Posted: 1:07 PM, Mar 13, 2019
Updated: 2019-03-13 18:07:44Z
Stanford alumnus angered by ‘entitlement,’ says it wasn’t easy getting in

Ed Guzman was the very first person in his Mexican immigrant family to attend college.

“Entered in fall of ’95, graduated in spring of ’99,” Guzman says. “I was a history major at Stanford.”

Stanford University is among the list of schools William Rick Singer is accused of helping parents pay their way into in a large college admission scheme, which was uncovered by the Federal Bureau of Investigation.

The news angered people everywhere, including Guzman, who says it wasn’t easy getting into Stanford.

“I still remember my father, him asking for advances on his salary because it was, well ‘how do we pay for this?’” Guzman recalls.

Financial aid, scholarships, and his parents scraping by paved the way toward Guzman’s success, which is why he was left shaking his head after hearing of the news of the “biggest college admissions scam in history.”

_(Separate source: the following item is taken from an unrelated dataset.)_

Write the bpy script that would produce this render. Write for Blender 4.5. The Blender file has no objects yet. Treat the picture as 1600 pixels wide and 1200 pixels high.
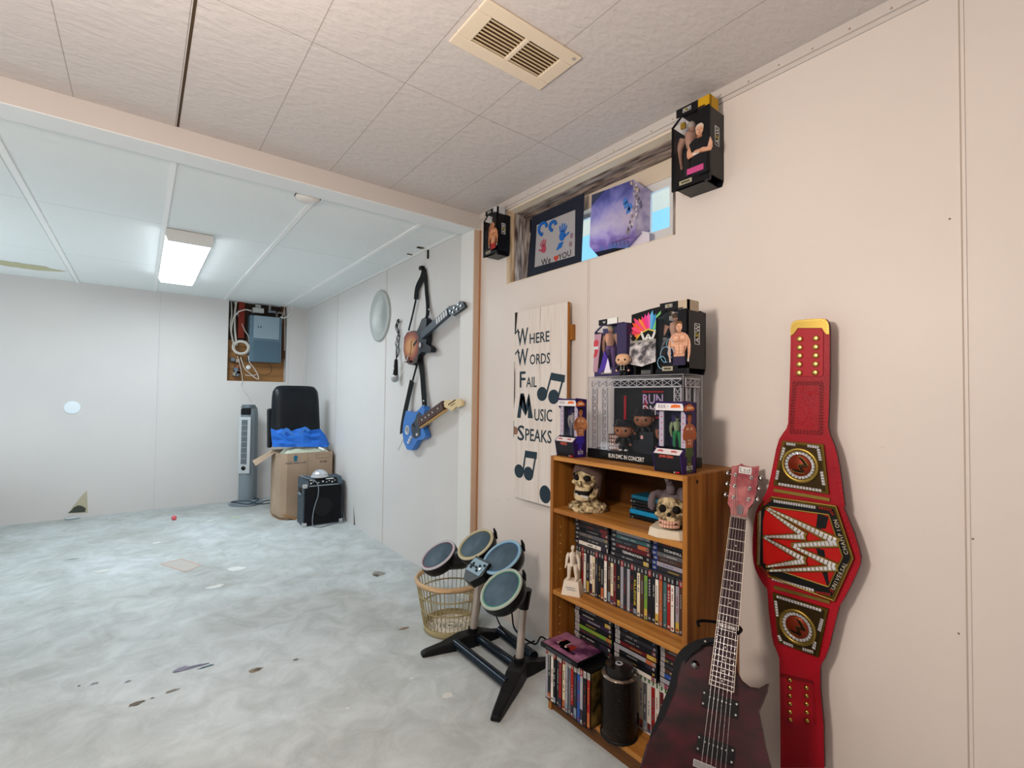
import bpy, math, random
from mathutils import Vector, Matrix

# ------------------------------------------------------------------ camera, world, lights
SC = bpy.context.scene
COL = SC.collection
YAW, PITCH, ROLL = math.radians(-37.715), math.radians(1.531), math.radians(-0.6925)
FPX, CAMH = 750.0, 1.179
_cy, _sy, _cp, _sp = math.cos(YAW), math.sin(YAW), math.cos(PITCH), math.sin(PITCH)
FWD = Vector((_cy*_cp, _sy*_cp, _sp))
_r = Vector((_sy, -_cy, 0)); _d = -_r.cross(FWD)
RGT = _r*math.cos(ROLL) + _d*math.sin(ROLL)
DWN = -_r*math.sin(ROLL) + _d*math.cos(ROLL)
CAM = Vector((0, 0, CAMH))
cd = bpy.data.cameras.new('camera'); cam = bpy.data.objects.new('camera', cd); COL.objects.link(cam)
cd.sensor_width = 36; cd.lens = FPX/1600*36; cd.clip_start = .02
cam.matrix_world = Matrix(((RGT.x, -DWN.x, -FWD.x, 0), (RGT.y, -DWN.y, -FWD.y, 0), (RGT.z, -DWN.z, -FWD.z, CAMH), (0, 0, 0, 1)))
SC.camera = cam
SC.view_settings.view_transform = 'Standard'; SC.view_settings.look = 'None'
SC.view_settings.gamma = 1; SC.view_settings.exposure = 0.0; SC.view_settings.use_curve_mapping = False

def ray(u, v): return FWD + RGT*((u-800)/FPX) + DWN*((v-600)/FPX)
def P(u, v, x=None, y=None, z=None):
    """point of the real plane x=, y= or z= seen in that direction"""
    r = ray(u, v)
    t = x/r.x if x is not None else (y/r.y if y is not None else (z-CAMH)/r.z)
    return CAM + r*t
def D(u, v, d): return CAM + ray(u, v)*d

w = bpy.data.worlds.new('world'); SC.world = w; w.use_nodes = True
bg = w.node_tree.nodes['Background']; bg.inputs[0].default_value = (.70, .84, 1, 1); bg.inputs[1].default_value = 1.7

def area(name, loc, target, size, sy, power, color):
    l = bpy.data.lights.new(name, 'AREA'); l.shape = 'RECTANGLE'; l.size = size; l.size_y = sy; l.energy = power; l.color = color
    o = bpy.data.objects.new(name, l); COL.objects.link(o); o.location = loc
    o.rotation_euler = (Vector(target)-Vector(loc)).to_track_quat('-Z', 'Y').to_euler()
    return o
def point(name, loc, radius, power, color):
    l = bpy.data.lights.new(name, 'POINT'); l.shadow_soft_size = radius; l.energy = power; l.color = color
    o = bpy.data.objects.new(name, l); COL.objects.link(o); o.location = loc
    return o
point('near_room_bulb', (.68, .22, 1.56), .11, 64, (1, .865, .765))
point('near_room_side_lamp', (1.75, 1.15, 1.6), .10, 9, (1, .91, .85))
point('near_room_fill_behind', (-1.0, .75, 1.7), .25, 8, (1, .90, .84))  # added fill standing in for bounced flash, not a real lamp
area('fluorescent_tubes', (4.41, -.225, 2.125), (4.41, -.225, 0), 1.4, .2, 28, (.83, .94, 1))
area('back_room_ceiling_fill', (4.6, 1.7, .45), (4.6, 1.2, 2.2), 1.2, 1.0, 20, (.83, .94, 1))  # added fill that brightens the far ceiling; the room has no such fitting
area('window_daylight', (1.55, -2.35, 2.95), (1.5, -1.3, 1.7), 1.4, .6, 40, (.62, .78, 1))

# ------------------------------------------------------------------ materials
def lin(c):
    if isinstance(c, str):
        c = c.lstrip('#'); c = [int(c[i:i+2], 16)/255 for i in (0, 2, 4)]
    return tuple((x/12.92 if x <= .04045 else ((x+.055)/1.055)**2.4) for x in c)
_M = {}
def mat(c, rough=.55, metal=0, name=None, **k):
    key = (str(c), rough, metal, name, tuple(sorted(k.items())))
    if key in _M: return _M[key]
    m = bpy.data.materials.new(name or ('paint_'+str(c).strip('#'))); m.use_nodes = True
    b = m.node_tree.nodes['Principled BSDF']; L = lin(c)
    b.inputs['Base Color'].default_value = (*L, 1); b.inputs['Roughness'].default_value = rough; b.inputs['Metallic'].default_value = metal; b.inputs['Specular IOR Level'].default_value = .22
    if k.get('emit'):
        b.inputs['Emission Color'].default_value = (*lin(k.get('ecol', c)), 1); b.inputs['Emission Strength'].default_value = k['emit']
    if k.get('trans'): b.inputs['Transmission Weight'].default_value = k['trans']; b.inputs['IOR'].default_value = k.get('ior', 1.2)
    if k.get('coat'): b.inputs['Coat Weight'].default_value = k['coat']
    if k.get('alpha'): b.inputs['Alpha'].default_value = k['alpha']
    _M[key] = m; return m
def N(m, t, **k):
    n = m.node_tree.nodes.new(t)
    for a, v in k.items():
        if a.startswith('i_'): n.inputs[a[2:].replace('_', ' ')].default_value = v
        else: setattr(n, a, v)
    return n
def lk(m, a, b): m.node_tree.links.new(a, b)
def noisy(c1, c2, scale=5, rough=.6, bump=.0, bscale=80, name=None, stretch=(1, 1, 1), detail=6, metal=0, ramp=(.35, .65), coat=0, voronoi=False, dist=0.002):
    m = bpy.data.materials.new(name or 'surface'); m.use_nodes = True
    b = m.node_tree.nodes['Principled BSDF']; b.inputs['Roughness'].default_value = rough; b.inputs['Metallic'].default_value = metal
    if coat: b.inputs['Coat Weight'].default_value = coat
    b.inputs['Specular IOR Level'].default_value = .25
    tc = N(m, 'ShaderNodeTexCoord'); mp = N(m, 'ShaderNodeMapping'); mp.inputs['Scale'].default_value = stretch
    lk(m, tc.outputs['Object'], mp.inputs['Vector'])
    n = N(m, 'ShaderNodeTexNoise', i_Scale=scale, i_Detail=detail); lk(m, mp.outputs[0], n.inputs['Vector'])
    r = N(m, 'ShaderNodeValToRGB'); r.color_ramp.elements[0].position, r.color_ramp.elements[1].position = ramp
    r.color_ramp.elements[0].color = (*lin(c1), 1); r.color_ramp.elements[1].color = (*lin(c2), 1)
    lk(m, n.outputs['Fac'], r.inputs[0]); lk(m, r.outputs[0], b.inputs['Base Color'])
    if bump:
        t = N(m, 'ShaderNodeTexVoronoi', i_Scale=bscale) if voronoi else N(m, 'ShaderNodeTexNoise', i_Scale=bscale, i_Detail=3)
        lk(m, mp.outputs[0], t.inputs['Vector'])
        bp = N(m, 'ShaderNodeBump', i_Strength=bump, i_Distance=dist); lk(m, t.outputs[0], bp.inputs['Height']); lk(m, bp.outputs[0], b.inputs['Normal'])
    return m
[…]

“I just was astonished because there was such an element of like entitlement, when there are those of us who just work so hard just to even get a whiff of it,” Guzman says.

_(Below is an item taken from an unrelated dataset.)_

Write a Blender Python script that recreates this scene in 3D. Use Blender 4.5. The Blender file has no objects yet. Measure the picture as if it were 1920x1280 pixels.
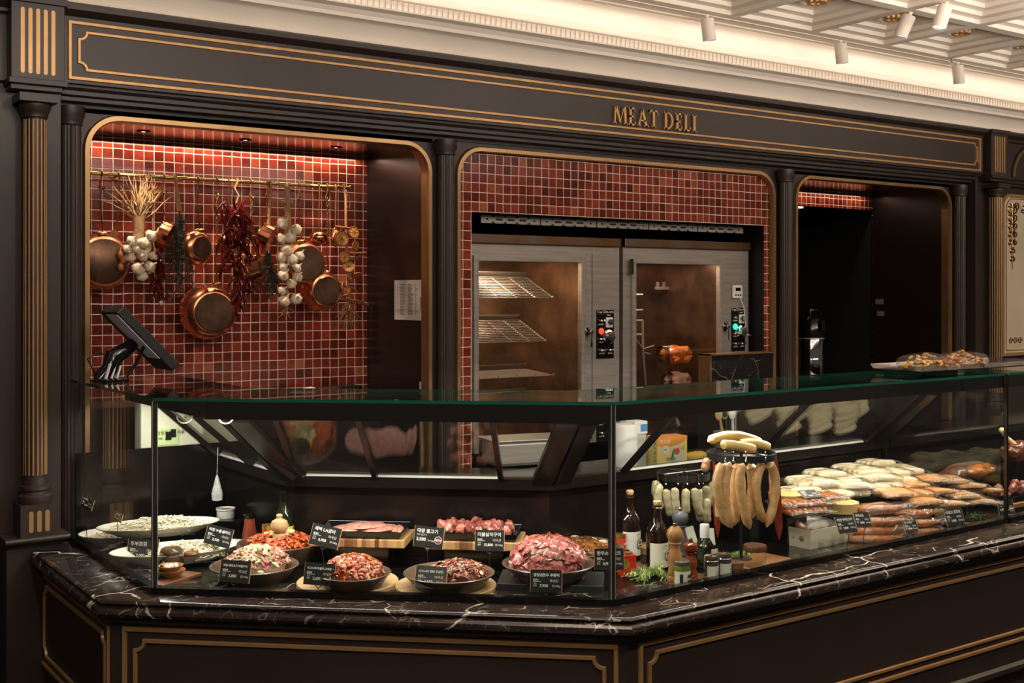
import bpy, bmesh, math, random
from mathutils import Vector, Matrix, noise
R = math.radians
C = bpy.context.scene.collection
sc = bpy.context.scene
# ------------------------------------------------------------------ camera, world, exposure, large lights
F, HX, HY, CZ, YAW = 2170.0, 960.0, 548.0, 1.71, R(34.9)      # focal length in pixels of the 1920x1280 frame, horizon row, eye height
CA, SA = math.cos(YAW), math.sin(YAW)
cd = bpy.data.cameras.new('camera'); cam = bpy.data.objects.new('camera', cd); C.objects.link(cam)
cd.sensor_width = 36.0; cd.lens = F/1920*36; cd.shift_y = -(640-HY)/1920; cd.clip_start = .05
cam.location = (0, 0, CZ); cam.rotation_euler = (R(90), 0, -YAW)
sc.camera = cam
vs = sc.view_settings
vs.view_transform = 'Standard'; vs.look = 'None'; vs.gamma = 1; vs.use_curve_mapping = False; vs.exposure = 0.0
w = bpy.data.worlds.new('shop_air'); sc.world = w; w.use_nodes = True
w.node_tree.nodes['Background'].inputs[0].default_value = (1.0, .86, .74, 1)
w.node_tree.nodes['Background'].inputs[1].default_value = .055
sc.cycles.max_bounces = 10; sc.cycles.transparent_max_bounces = 24
sc.cycles.use_denoising = True
sc.cycles.sample_clamp_indirect = 4.0

def lamp(kind, name, loc, energy, col=(1, .85, .68), aim=None, size=.1, size_y=None, spot=60, blend=.6, spread=180):
    d = bpy.data.lights.new(name, kind); o = bpy.data.objects.new(name, d); C.objects.link(o)
    o.location = loc; d.energy = energy; d.color = col
    if kind == 'AREA':
        d.size = size; d.spread = R(spread)
        if size_y: d.shape = 'RECTANGLE'; d.size_y = size_y
    elif kind == 'SPOT':
        d.spot_size = R(spot); d.spot_blend = blend; d.shadow_soft_size = size
    else: d.shadow_soft_size = size
    if aim is not None: o.rotation_euler = (Vector(aim)-Vector(loc)).to_track_quat('-Z', 'Y').to_euler()
    return o
WARM = (1, .89, .77); WHITE = (1, .93, .82); NEUT = (1, .95, .88)
# the shop's rows of ceiling spots over the aisle; added upward fill stands in for bounce on the coffers
for i in range(8):
    x = -.6+1.25*i
    lamp('SPOT', 'aisle_spot', (x, .9, 3.12), 74, WARM, (x+.5, 3.4, 1.1), .04, spot=95, blend=.9)
for x in (.6, 3.6, 6.6):
    lamp('AREA', 'ceiling_fill', (x+1, 2.0, 2.72), 74, (1, .91, .82), (x+1, 2.35, 3.3), 2.2, .5, spread=140)
# strip hidden behind the ceiling border, washing the cove
lamp('AREA', 'cove_strip', (4.6, 4.645, 3.262), 36, (1, .95, .88), (4.6, 4.80, 3.07), 13.0, .03)
# added spots without fixtures, brightening the work counter behind the case
for x, y in ((2.75, 4.25), (3.5, 4.05), (4.3, 4.05)):
    lamp('SPOT', 'counter_fill', (x, y, 3.12), 14, WARM, (x, 3.82 if x > 3 else 4.05, 1.0), .03, spot=34, blend=.8)
# strip over the tiles of the left niche, and of the right one
lamp('AREA', 'niche_strip', (2.13, 5.645, 2.436), 4.6, (1, .72, .5), (2.13, 5.668, 2.0), 1.6, .02)
lamp('AREA', 'niche_strip', (6.5, 5.62, 2.436), 1.6, (1, .72, .5), (6.5, 5.645, 2.0), 1.4, .02)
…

The vice president of the National Association for College Admissions, Stefanie Niles, says this extreme case of bribery boils down to upholding ethics and integrity for all parties involved in the admissions process.

“Certainly, there’s more to learn about what happened and what exactly went on, and I know this will continue to raise issues and discussion within the higher education community and beyond for certainly weeks, months if not years to come,” Niles says.

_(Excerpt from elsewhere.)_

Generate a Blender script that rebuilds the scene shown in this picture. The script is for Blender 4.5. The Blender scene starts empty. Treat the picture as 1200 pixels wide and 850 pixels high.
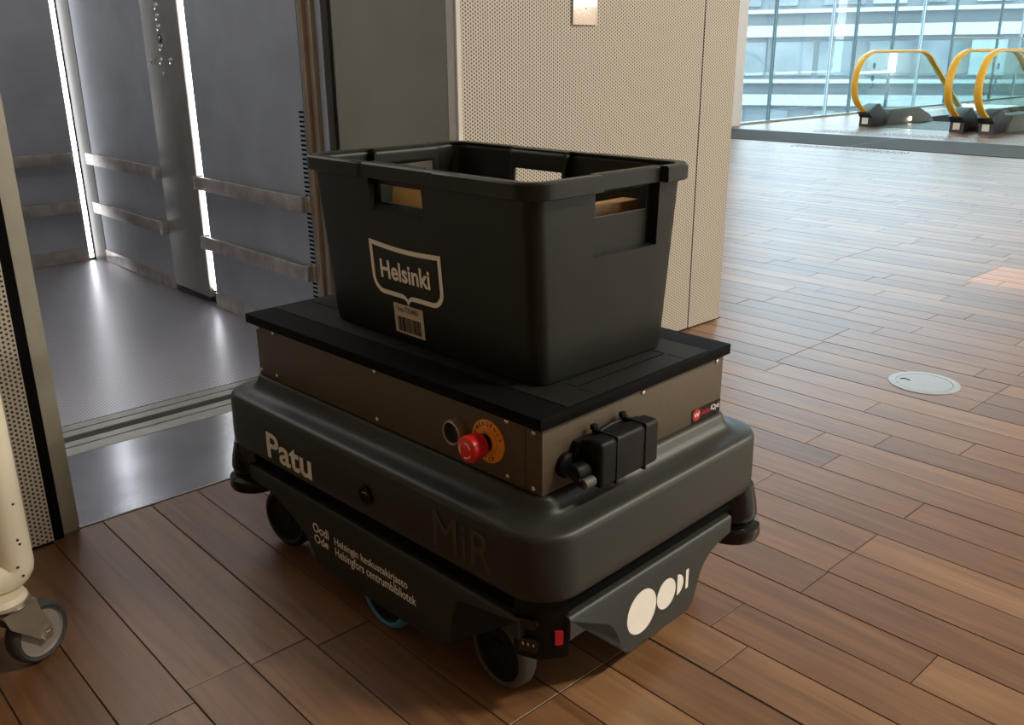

Guzman hopes those involved are held accountable.

“I guess the potential good thing that could come out of this is that people will look at the processes a lot more closely, because it appears that it can be easily manipulated,” Guzman says.

Authorities say 50 people, including actresses Lori Loughlin and Felicity Huffman, took part in the scheme that involved either cheating on standardized tests or bribing college coaches to accept students as college athletes. Many of the students accepted as athletes never even played that sport, according to charging documents.

“I know that there’s probably frustration out there amongst families that individuals with wealth could get away with this,” Niles says.

The alleged orchestrater of the scheme, William Rick Singer, pleaded guilty Tuesday to four charges.